System and method for steel making
Abstract
A metallurgical furnace, which includes a furnace shell, an exhaust system, and a gas cleaning system, further includes a plurality of improved pipes and fume ducts throughout to increase operational life and productivity. The pipes and fumes ducts are comprised of an aluminum-bronze alloy which provides enhanced properties over prior art materials including thermal conductivity, modulous of elasticity and hardness. The use of the alloy also minimizes maintenance requirements of the pipes and fume ducts, thereby extending their operational life. In operation, gases formed from smelting or refining are evacuated from the furnace shell through the exhaust system into the gas cleaning system.

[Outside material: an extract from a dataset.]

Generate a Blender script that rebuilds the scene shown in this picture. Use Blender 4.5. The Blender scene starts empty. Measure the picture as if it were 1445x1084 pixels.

The gases, as well as the system, are water cooled by way of the plurality of pipes displaced throughout.
Claims
exact text as granted — not AI-modified1. A metallurgical furnace comprising:
a furnace shell having a hearth, a side wall above said hearth, and a roof at the top thereof;
a heating means for heating the interior of the shell to temperatures in the range of about 2000° F. to 4000° F.;
an exhaust system attached to said furnace shell, said system having an opening and at least one fume duct;
an off gas chamber connected to said furnace shell by said fume duct of said exhaust system; and
a plurality of pipes, plates or a combination thereof disposed throughout the furnace shell and the exhaust system for cooling the furnace during operation,
wherein said fume duct and said plurality of pipes are comprised at least of an aluminum-bronze alloy, where the alloy has iron and tin having a combined weight percent that is at least 2.5% of the total weight of the alloy.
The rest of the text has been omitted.